• TO DO:
Using the data below, return the stretch from the line that contains "Continue the Blender Python script for this scene: part 5, from" through the line that contains "bench(1655, 1797, 41.2, 'backless", both included, exactly as it stands and nothing beyond it.

++++ INPUT MATERIAL ++++

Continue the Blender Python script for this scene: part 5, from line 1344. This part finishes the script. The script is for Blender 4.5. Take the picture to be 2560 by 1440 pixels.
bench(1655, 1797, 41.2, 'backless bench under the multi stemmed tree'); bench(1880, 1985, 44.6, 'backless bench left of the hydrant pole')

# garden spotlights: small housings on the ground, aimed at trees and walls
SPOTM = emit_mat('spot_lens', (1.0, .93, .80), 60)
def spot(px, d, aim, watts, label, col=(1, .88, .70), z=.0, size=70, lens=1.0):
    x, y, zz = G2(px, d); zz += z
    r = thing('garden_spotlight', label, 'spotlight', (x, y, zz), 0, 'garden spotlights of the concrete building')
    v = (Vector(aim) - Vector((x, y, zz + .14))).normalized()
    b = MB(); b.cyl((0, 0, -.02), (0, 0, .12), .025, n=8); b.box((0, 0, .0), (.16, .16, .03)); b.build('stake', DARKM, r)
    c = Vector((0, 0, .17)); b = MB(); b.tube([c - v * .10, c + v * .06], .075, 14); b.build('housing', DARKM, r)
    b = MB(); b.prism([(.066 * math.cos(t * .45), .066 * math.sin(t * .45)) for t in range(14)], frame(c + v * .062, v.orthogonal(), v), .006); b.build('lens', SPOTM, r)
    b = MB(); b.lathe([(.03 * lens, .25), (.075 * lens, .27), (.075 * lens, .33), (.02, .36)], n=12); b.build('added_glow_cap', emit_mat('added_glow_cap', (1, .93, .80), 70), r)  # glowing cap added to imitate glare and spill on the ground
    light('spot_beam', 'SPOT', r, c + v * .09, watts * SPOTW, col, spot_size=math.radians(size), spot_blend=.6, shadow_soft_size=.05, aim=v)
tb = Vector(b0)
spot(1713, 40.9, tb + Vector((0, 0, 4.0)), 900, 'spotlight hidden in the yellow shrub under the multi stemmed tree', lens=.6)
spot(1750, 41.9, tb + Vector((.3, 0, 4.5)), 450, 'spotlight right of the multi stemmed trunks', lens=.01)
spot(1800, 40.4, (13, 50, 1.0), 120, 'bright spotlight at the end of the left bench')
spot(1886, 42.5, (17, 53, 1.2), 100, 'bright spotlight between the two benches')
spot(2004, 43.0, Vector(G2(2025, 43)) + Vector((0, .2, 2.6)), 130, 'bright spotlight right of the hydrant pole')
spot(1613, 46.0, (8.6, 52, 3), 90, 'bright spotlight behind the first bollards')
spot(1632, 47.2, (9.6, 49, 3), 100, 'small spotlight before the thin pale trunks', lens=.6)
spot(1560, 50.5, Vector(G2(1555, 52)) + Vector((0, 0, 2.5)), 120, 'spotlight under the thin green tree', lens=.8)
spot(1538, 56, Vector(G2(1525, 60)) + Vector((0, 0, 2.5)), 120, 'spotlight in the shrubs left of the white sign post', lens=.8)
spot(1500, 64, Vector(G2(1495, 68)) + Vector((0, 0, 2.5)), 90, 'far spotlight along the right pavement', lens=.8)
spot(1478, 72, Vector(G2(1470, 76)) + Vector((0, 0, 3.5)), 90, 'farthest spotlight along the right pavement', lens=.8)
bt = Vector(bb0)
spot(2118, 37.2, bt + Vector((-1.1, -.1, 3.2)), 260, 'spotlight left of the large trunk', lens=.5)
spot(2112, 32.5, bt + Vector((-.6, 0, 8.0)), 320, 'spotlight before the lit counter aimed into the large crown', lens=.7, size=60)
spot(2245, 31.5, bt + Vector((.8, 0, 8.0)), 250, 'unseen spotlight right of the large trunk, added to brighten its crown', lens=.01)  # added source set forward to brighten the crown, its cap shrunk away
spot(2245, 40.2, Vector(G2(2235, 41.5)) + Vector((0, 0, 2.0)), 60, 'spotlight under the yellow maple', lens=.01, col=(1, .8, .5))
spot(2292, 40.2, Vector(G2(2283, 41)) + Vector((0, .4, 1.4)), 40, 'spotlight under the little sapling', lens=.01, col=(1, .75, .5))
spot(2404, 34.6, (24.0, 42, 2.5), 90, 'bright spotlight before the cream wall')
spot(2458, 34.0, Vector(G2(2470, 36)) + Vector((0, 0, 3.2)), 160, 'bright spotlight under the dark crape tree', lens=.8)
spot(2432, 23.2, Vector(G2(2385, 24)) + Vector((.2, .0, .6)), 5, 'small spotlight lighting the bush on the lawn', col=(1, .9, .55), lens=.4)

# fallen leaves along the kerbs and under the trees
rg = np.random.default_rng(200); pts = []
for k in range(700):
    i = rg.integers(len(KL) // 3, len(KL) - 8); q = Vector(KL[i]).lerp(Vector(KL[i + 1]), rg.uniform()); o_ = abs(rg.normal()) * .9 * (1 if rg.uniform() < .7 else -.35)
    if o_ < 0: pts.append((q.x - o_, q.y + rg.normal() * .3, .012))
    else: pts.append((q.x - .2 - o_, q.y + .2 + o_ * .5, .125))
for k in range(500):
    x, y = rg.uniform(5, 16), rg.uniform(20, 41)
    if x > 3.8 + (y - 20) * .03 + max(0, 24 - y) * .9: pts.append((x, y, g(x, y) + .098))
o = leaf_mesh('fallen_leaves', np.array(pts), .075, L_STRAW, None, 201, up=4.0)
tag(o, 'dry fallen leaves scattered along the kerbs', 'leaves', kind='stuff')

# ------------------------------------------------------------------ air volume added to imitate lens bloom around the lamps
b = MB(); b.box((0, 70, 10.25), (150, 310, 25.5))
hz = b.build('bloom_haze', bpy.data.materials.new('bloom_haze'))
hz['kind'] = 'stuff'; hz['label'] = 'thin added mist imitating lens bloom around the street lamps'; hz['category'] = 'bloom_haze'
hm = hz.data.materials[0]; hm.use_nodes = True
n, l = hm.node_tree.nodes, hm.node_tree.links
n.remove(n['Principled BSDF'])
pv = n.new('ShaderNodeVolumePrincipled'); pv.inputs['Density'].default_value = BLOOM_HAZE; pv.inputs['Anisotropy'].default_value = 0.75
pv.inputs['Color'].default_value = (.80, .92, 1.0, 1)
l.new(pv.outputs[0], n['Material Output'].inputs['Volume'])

++++
++++ INPUT MATERIAL ++++

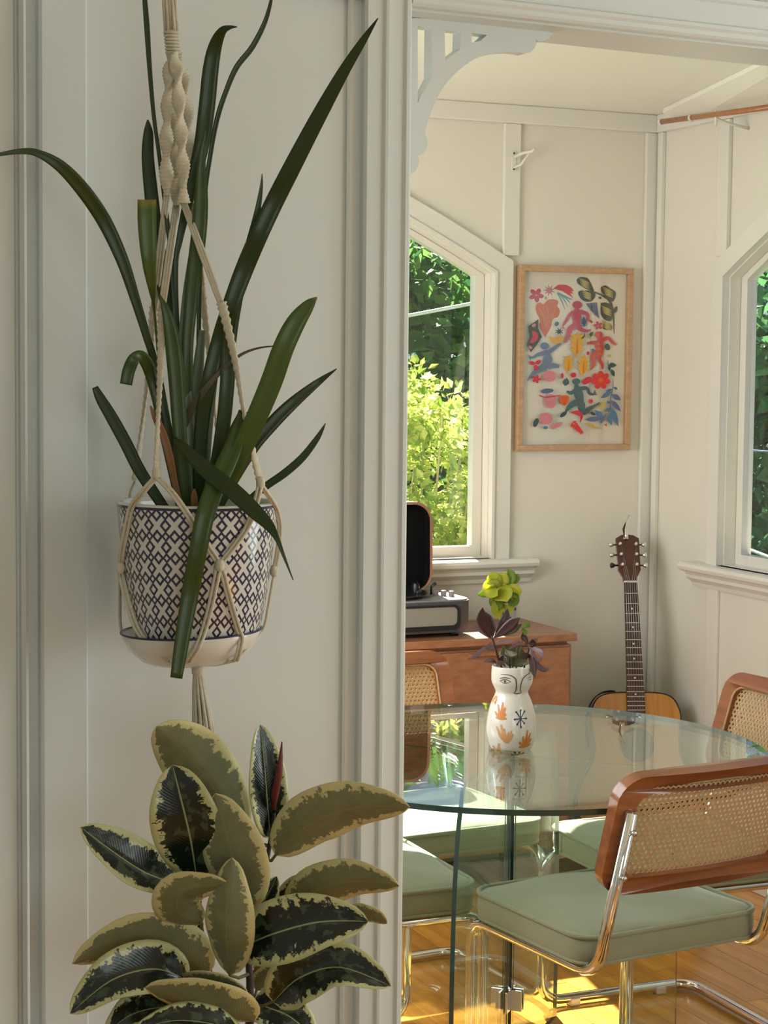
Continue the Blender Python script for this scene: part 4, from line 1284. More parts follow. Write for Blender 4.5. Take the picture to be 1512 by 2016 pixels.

++++

• THE RESULT:
Continue the Blender Python script for this scene: part 5, from line 1344. This part finishes the script. The script is for Blender 4.5. Take the picture to be 2560 by 1440 pixels.
bench(1655, 1797, 41.2, 'backless bench under the multi stemmed tree'); bench(1880, 1985, 44.6, 'backless bench left of the hydrant pole')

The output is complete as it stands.